Une évolution rapide dont se réjouit le président. « Nos jeunes entendants ne réfléchissent plus en termes de handicap, c’est aussi cela qui a été apprécié : peu importe les différences, ils se sont vite aperçus qu’ils étaient capables de faire une passe, de tirer, de célébrer comme les autres. Cela a changé leur regard, leur a donné une ouverture. Maintenant, ils ne se posent plus de questions et jouent au foot, tout simplement ». 

John Bernard avec le président de la FFF Philippe Diallo et Julien Fernandez, service civique qui a contribué à l’action (photo US Ramonville).

 L’APPUI DES ADULTES 
« Un échange s’est créé »

Côté parents, l’initiative a pris d’emblée. « Ils ont toujours été ouverts sur le fait d’inclure des enfants sourds parmi les entendants, souligne le dirigeant. Un échange s’est créé et pas mal se sont engagés au club en tant que bénévoles, pour aider ». Un soutien d’autant plus apprécié que le nombre de joueurs intéressés s’est rapidement multiplié. « Les sourds forment une petite communauté, très proche et soudée, cela s’est donc très vite su lorsque l’on a lancé cette pratique. L’impact que l’on n’attendait pas a été celui sur les 16-20 ans et les adultes, qui nous a poussés à créer cette saison les sections seniors et foot en salle sourds ». 

Au point de développer encore cette action ? « De plus en plus de parents me demandent si cela va encore grandir, jusqu’à monter une véritable filière dédiée dans le futur, révèle le président. Mais je ne peux pas contrôler le nombre de sourds qui vont venir. La portée de l’action est limitée par ce nombre et la population de la ville, des gens n’ont pas encore déménagé pour intégrer la section. Et puis, il est nécessaire de trouver des personnes compétentes, bilingues, etc. pour des postes quand même spécifiques. Nous avons acheté un minibus pour nos déplacements en championnat national et nous cherchons un salarié à temps partiel pour gérer les aspects administratifs et financiers de cette section. Mais il nous faudrait un véritable suivi et un soutien accru des instances et des collectivités pour nous aider à développer le football sourd ». 

Si la municipalité a ainsi applaudi des deux mains cette initiative, elle n’est pour l’instant pas parvenue à l’épauler autant qu’elle le souhaiterait. « La ville nous donne un appui moral mais pas financier, car son portefeuille est déjà contraint, admet John Bernard. Un budget global est alloué au sport et si elle nous donne plus, ce sera moins pour l’athlétisme, le basket ou autres. À la mairie, ils sont très fiers de ce que l’on a fait, et on s’entend bien avec eux ».

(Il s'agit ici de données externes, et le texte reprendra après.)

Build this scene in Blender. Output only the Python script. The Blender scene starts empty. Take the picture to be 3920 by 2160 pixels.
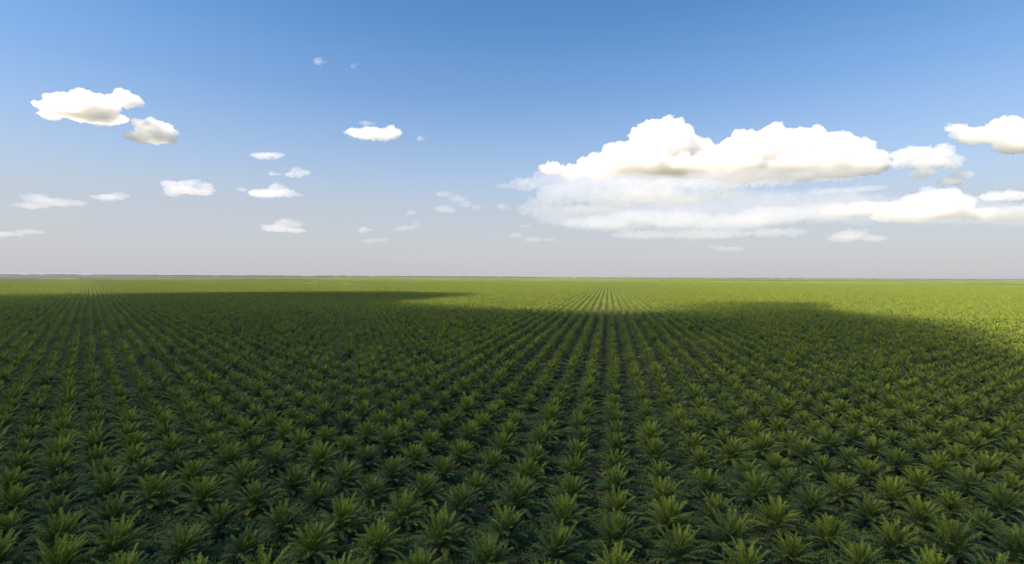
import bpy, math, random
import numpy as np
from mathutils import Vector

# ------------------------------------------------------------------ scene, camera, world, sun, exposure
S = bpy.context.scene
C = S.collection
S.view_settings.view_transform = 'Standard'
S.view_settings.look = 'None'
S.view_settings.exposure = 1.35
S.view_settings.gamma = 1.0
S.cycles.use_denoising = True
S.cycles.max_bounces = 24
S.cycles.diffuse_bounces = 3
S.cycles.glossy_bounces = 2
S.cycles.transmission_bounces = 4
S.cycles.volume_bounces = 20
S.cycles.transparent_max_bounces = 64
S.cycles.caustics_reflective = False
S.cycles.caustics_refractive = False

CAM_H = 37.3                    # drone height, metres
SRC_W, SRC_H = 3920.0, 2160.0   # the photograph's size
FP = 1950.0                     # focal length in photograph pixels
HORIZON_Y, ROLL = 1057.5, 0.0049   # horizon height at the centre column, slope of the horizon

cam_data = bpy.data.cameras.new('camera')
cam = bpy.data.objects.new('camera', cam_data)
C.objects.link(cam)
cam_data.sensor_width = 36.0
cam_data.lens = FP / SRC_W * 36.0
cam_data.shift_y = -(SRC_H / 2 - HORIZON_Y) / SRC_W
cam_data.clip_start = 0.5
cam_data.clip_end = 120000.0
cam.location = (0, 0, CAM_H)
cam.rotation_euler = (math.radians(90), -math.atan(ROLL), 0)
S.camera = cam

SUN_EL, SUN_AZ = math.radians(47), math.radians(-118)      # azimuth clockwise from the view direction (+Y)
sun_dir = Vector((math.sin(SUN_AZ) * math.cos(SUN_EL), math.cos(SUN_AZ) * math.cos(SUN_EL), math.sin(SUN_EL)))
w = bpy.data.worlds.new('World')
S.world = w
w.use_nodes = True
nt = w.node_tree
nt.nodes.clear()
sky = nt.nodes.new('ShaderNodeTexSky')
sky.sky_type = 'NISHITA'
sky.sun_disc = False
sky.sun_elevation = SUN_EL
sky.sun_rotation = SUN_AZ
sky.altitude = 0
sky.air_density = 1.0
sky.dust_density = 0.5
sky.ozone_density = 2.0
hsv = nt.nodes.new('ShaderNodeHueSaturation')
hsv.inputs['Saturation'].default_value = 1.25
nt.links.new(sky.outputs[0], hsv.inputs['Color'])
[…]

Initiation à la langue des signes au club (photo US Ramonville).

 L’HARMONIE À PRÉSERVER 
« Rester pragmatique »  

Avec le recul de près de deux saisons, John Bernard peut aujourd’hui distiller quelques conseils et pointer les écueils à éviter. « Le plus complexe est le suivi précis de la section, dirigée par des personnes handicapées et dépendant en partie d’une structure, la Commission fédérale de football des sourds (CFFS) de la FFH, beaucoup moins organisée, développée et dotée financièrement que la FFF. Il faut être derrière eux, à leur soutien, c’est très gourmand en termes de temps ».

Dès lors, « il est important de définir un plan de développement dès le départ, qui permet de bien cadrer et ne pas se retrouver submergé aux premières arrivées de joueurs. Quand on a vu venir de nouveaux enfants toutes les semaines, on avait déjà les éducateurs, les créneaux et les terrains prévus pour les accueillir. Il faut vraiment bien préparer en amont et, ensuite, ne pas hésiter à se lancer ». Sans pour autant sacrifier les autres composantes de l’association. « En créant cette section, le but n’était pas de devenir un club de sourds, ni qu’elle nous "mette dans le rouge". Il faut rester pragmatique : si l’on reste capable d’obtenir l'argent et le personnel pour s’en occuper, elle continuera, ce dont j’ai plus que fortement envie ».

Avec les officiels à la cérémonie de remise des Trophées Philippe-Séguin 2024 (photo Bruno BADE/Fondaction du Football).